During graduate school, Driver also began examining whether one’s linguistic context has any effect on the moral decisions one makes. In other words, do bilinguals and multilinguals think about moral decisions in their primary or second language? Or, as is the case for heritage speakers when both languages can sometimes be considered primary, which language do they use when processing information that requires them to rely on their personal values?
“When you’re bilingual, you switch between languages a lot,” Driver said. “So, if I’m talking about a moral question and I’m code-switching and I’m speaking ‘Spanglish,’ does that have any effect on any type of decision that I might have to make? It can, but it depends on so many variables.
“People react to situations differently, but in a different language the kinds of words that you use matter.

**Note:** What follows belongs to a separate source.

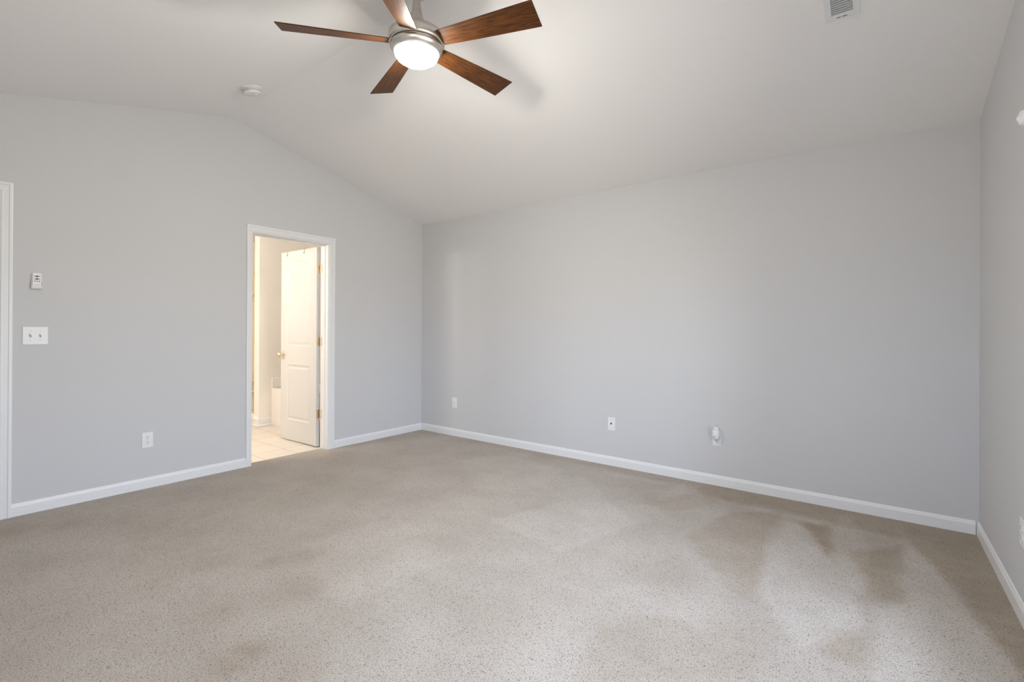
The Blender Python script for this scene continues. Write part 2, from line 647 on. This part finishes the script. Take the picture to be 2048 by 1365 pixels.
# jamb of the bathroom doorway with its stop
bm = bmesh.new()
box(bm, -T, .004, D2Y0 - .0119, D2Y0, 0, DH - .004)
box(bm, -T, .004, D2Y1, D2Y1 + .0119, 0, DH - .004)
box(bm, -T, .004, D2Y0 - .0119, D2Y1 + .0119, DH - .004, DH - .0001)
box(bm, -.080, -.042, D2Y0, D2Y0 + .010, 0, DH - .014, .002)
box(bm, -.080, -.042, D2Y1 - .010, D2Y1, 0, DH - .014, .002)
box(bm, -.080, -.042, D2Y0, D2Y1, DH - .014, DH - .004, .002)
struct(obj('trim_4', bm, M_TRIM))


# ------------------------------------------------------------------ doors
def build_door(w, h, th):
    """solid slab whose two faces carry recessed mouldings (true recess)"""
    bm = bmesh.new()
    nseg = 16
    x0, x1 = w * .185, w * .815

    def outline(z0, z1, arch, o):
        pts = [(x0 + o, z0 + o), (x1 - o, z0 + o)]
        if arch:
            for k in range(nseg + 1):
                t = k / nseg
                pts.append(((x1 - o) + (x0 - x1 + 2 * o) * t, z1 - o + arch * math.sin(PI * t) ** .8))
        else:
            pts += [(x1 - o, z1 - o), (x0 + o, z1 - o)]
        return pts
    for sgn in (-1, 1):
        Y = sgn * th / 2
        V = lambda p, d=0: bm.verts.new((p[0], Y - sgn * d, p[1]))
        U, Lw = outline(1.0, 1.835, .065, 0), outline(.215, .80, 0, 0)
        rU, rL = [V(p) for p in U], [V(p) for p in Lw]
        c00, c10, c11, c01 = V((0, 0)), V((w, 0)), V((w, h)), V((0, h))
        m0, m1 = V((0, .9)), V((w, .9))
        # field around lower panel
        bm.faces.new((c00, c10, rL[1], rL[0]))
        bm.faces.new((c10, m1, rL[2], rL[1]))
        bm.faces.new((m1, m0, rL[3], rL[2]))
        bm.faces.new((m0, c00, rL[0], rL[3]))
        # field around upper panel
        bm.faces.new((m0, m1, rU[1], rU[0]))
        bm.faces.new((m1, c11, rU[2], rU[1]))
        bm.faces.new((c01, m0, rU[0], rU[-1]))
        top = rU[2:]
        half = len(top) // 2
        for i in range(len(top) - 1):
            bm.faces.new((top[i], c11 if i < half else c01, top[i + 1]))
        bm.faces.new((top[half], c11, c01))
        for (z0, z1, arch, r0) in ((1.0, 1.835, .065, rU), (.215, .80, 0, rL)):
            prev = r0
            for o_, d in ((.010, .006), (.022, .0065), (.042, .0012)):
                cur = [V(p, d) for p in outline(z0, z1, arch, o_)]
                n = len(cur)
                for i in range(n):
                    bm.faces.new((prev[i], prev[(i + 1) % n], cur[(i + 1) % n], cur[i]))
                prev = cur
            bm.faces.new(prev)
    # edges of the slab
    for a, b in (((0, 0), (w, 0)), ((w, 0), (w, h)), ((w, h), (0, h)), ((0, h), (0, 0))):
        q = [bm.verts.new((p[0], y, p[1])) for p, y in ((a, -th / 2), (b, -th / 2), (b, th / 2), (a, th / 2))]
        bm.faces.new(q)
    bmesh.ops.remove_doubles(bm, verts=bm.verts, dist=1e-5)
    return bm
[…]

The implications based on cultural backgrounds also matter. Cognitive processing in different languages, how your brain thinks about things in different languages, how fast or slow it processes the information, whether it processes in first or second language. There’s so much associated with language that it’s never just about the language itself.”
Driver looks forward to pulling on her many interests and making use of her experiences and languages during her Fulbright to connect with new colleagues, teachers, and students in a global context.